Warren Buffett: Take a long-term approach
Warren Buffett, considered to be one of the most successful investors of all time, is known for his long-term approach to investing and his commitment to integrity and ethical behaviour. Buffett’s approach to investing is rooted in a deep understanding of the companies he invests in and a commitment to long-term value creation. He has often stated that his investment philosophy is to be “fearful when others are greedy, and greedy when others are fearful”. In other words, he advises investors to be cautious and disciplined, avoiding the mistakes of those who fall victim to greed and prioritise short term financial gain. As a result, he avoids trendy investments, and focuses on stable and well-established companies with strong fundamentals.
One example of Buffett’s approach is his investment in Coca-Cola. In 1988, he purchased a large stake in the company, seeing its strong brand, steady cash flow, and long-term growth potential.
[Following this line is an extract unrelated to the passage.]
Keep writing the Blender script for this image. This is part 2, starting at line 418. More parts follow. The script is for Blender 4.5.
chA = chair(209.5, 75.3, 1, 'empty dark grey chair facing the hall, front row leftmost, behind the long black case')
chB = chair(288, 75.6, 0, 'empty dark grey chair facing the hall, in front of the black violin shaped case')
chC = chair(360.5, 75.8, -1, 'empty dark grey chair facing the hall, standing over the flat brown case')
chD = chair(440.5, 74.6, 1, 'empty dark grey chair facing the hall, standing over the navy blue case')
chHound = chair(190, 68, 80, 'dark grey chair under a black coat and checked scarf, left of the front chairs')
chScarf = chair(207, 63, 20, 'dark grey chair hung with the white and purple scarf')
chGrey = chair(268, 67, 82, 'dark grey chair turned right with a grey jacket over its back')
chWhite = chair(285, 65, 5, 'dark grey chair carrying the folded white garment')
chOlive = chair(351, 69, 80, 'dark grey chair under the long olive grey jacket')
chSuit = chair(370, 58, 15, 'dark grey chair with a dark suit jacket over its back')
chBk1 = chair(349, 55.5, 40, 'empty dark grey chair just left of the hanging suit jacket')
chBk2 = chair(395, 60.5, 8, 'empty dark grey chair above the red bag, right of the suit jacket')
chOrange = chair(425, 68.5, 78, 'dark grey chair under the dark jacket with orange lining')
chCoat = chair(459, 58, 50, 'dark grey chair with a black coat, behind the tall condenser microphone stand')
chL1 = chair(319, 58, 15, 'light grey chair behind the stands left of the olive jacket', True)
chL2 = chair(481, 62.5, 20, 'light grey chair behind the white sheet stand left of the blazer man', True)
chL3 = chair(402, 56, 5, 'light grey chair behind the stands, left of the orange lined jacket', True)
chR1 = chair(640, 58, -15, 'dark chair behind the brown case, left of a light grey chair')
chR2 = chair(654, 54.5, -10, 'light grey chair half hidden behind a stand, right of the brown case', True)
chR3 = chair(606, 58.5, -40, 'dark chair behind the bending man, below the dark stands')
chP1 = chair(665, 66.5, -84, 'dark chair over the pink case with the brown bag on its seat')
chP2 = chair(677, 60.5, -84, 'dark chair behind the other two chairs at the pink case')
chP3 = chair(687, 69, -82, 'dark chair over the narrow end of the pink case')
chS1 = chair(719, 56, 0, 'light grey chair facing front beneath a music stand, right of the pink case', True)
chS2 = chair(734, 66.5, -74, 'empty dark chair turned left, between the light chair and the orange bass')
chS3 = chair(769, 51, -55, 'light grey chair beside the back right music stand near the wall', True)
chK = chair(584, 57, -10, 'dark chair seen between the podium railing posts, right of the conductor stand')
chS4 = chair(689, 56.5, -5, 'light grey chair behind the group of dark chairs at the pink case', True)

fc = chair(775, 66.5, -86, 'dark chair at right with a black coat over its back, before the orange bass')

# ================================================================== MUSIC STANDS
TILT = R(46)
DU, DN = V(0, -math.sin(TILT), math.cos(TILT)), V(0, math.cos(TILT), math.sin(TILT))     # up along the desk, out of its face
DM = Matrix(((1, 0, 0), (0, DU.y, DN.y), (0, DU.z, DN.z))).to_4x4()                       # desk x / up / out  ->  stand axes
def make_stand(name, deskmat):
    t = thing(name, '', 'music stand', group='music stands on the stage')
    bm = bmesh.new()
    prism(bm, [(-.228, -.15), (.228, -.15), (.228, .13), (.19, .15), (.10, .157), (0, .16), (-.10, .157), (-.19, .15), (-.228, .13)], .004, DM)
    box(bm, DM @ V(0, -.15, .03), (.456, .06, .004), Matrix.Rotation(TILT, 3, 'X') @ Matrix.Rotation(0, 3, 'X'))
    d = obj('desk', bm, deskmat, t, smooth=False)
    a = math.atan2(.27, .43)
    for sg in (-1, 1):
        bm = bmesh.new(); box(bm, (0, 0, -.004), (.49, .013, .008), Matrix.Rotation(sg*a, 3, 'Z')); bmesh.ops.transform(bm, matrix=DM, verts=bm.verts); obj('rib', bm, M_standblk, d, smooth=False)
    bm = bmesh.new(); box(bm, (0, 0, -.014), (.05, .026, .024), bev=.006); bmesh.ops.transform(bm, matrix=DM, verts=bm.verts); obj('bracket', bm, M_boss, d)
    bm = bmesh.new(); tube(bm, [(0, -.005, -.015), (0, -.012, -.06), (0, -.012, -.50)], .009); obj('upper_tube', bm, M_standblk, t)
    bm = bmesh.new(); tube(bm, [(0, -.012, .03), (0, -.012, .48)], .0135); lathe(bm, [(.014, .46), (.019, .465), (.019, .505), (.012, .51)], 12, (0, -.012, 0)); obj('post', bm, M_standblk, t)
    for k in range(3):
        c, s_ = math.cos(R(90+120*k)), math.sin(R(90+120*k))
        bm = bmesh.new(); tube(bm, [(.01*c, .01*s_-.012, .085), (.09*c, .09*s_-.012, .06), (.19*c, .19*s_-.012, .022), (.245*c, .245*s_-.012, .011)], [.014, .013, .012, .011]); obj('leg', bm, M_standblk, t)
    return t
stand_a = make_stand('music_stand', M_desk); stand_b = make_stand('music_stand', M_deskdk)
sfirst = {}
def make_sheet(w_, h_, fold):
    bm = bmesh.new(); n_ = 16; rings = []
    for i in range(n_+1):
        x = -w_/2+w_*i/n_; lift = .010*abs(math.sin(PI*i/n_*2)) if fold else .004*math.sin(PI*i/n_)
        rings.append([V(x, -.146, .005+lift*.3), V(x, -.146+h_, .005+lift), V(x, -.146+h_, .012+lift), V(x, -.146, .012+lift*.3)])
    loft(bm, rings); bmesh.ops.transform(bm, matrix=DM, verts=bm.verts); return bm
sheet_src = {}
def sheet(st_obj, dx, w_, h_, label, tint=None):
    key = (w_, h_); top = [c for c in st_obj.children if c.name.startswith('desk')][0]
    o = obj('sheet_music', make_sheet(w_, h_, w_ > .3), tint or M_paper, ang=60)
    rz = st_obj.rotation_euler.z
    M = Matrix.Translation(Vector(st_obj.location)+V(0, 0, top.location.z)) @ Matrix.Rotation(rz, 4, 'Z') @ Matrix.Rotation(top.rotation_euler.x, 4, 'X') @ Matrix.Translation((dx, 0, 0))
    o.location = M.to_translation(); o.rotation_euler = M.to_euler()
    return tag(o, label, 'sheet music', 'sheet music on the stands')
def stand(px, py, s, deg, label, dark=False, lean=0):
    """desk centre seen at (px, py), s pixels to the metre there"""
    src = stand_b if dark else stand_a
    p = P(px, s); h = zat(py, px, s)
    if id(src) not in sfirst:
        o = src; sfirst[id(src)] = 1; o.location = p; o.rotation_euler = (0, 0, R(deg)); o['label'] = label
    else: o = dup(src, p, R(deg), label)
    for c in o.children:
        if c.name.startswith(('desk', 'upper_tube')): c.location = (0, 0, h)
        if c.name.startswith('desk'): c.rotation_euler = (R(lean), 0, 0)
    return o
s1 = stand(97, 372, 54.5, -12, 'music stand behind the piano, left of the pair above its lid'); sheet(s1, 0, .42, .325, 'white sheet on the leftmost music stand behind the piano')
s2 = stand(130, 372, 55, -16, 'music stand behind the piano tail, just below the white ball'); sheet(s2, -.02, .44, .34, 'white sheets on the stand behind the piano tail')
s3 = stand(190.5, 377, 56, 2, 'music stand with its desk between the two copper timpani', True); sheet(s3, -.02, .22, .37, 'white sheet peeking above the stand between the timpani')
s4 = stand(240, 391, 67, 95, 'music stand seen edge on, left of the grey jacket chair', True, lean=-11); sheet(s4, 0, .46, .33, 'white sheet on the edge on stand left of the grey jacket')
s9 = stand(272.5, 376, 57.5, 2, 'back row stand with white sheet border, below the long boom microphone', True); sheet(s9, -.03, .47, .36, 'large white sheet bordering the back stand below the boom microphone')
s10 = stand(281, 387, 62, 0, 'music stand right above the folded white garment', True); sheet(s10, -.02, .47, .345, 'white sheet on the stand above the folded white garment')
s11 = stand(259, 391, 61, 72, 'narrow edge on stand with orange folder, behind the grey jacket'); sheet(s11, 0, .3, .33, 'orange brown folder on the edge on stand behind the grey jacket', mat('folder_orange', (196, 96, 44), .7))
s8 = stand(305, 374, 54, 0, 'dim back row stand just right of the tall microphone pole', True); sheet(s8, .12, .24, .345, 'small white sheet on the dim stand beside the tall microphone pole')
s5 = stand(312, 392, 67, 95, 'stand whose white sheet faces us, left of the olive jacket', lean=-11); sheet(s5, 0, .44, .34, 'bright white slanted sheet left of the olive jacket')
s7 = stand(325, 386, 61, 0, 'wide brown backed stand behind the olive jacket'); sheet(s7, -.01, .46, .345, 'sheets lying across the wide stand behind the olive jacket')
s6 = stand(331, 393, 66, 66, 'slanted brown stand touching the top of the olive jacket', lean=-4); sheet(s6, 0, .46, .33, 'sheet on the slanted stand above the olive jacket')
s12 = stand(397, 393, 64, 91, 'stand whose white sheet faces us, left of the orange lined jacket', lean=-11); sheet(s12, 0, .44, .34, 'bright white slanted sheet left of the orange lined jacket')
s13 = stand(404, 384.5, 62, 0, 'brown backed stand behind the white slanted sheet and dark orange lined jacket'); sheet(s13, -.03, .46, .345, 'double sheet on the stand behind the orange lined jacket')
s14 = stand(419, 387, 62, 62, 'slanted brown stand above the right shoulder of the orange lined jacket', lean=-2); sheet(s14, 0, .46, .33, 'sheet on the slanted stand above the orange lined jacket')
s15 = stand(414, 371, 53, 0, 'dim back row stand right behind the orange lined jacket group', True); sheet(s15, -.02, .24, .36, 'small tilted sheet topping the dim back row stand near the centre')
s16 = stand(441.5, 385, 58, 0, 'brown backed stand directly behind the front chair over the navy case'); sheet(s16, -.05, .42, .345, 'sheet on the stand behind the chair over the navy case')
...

Despite many subsequent stock market fluctuations and changes in consumer tastes, he held on to these shares and today Coca-Cola is one of Berkshire Hathaway’s largest investments. His investment in Coca-Cola has reaped a huge return, and illustrates his belief that good companies will ultimately be rewarded.
The bottom line
Over the long run, success is not to be found in short term financial metrics, but rather is based on the integrity and values with which we approach our pursuits. This idea is echoed by influential figures such as Michael Porter, Michael Lewis, and Warren Buffett, who all emphasise the importance of creating value, playing the game ethically, and taking a long-term approach to achieving success.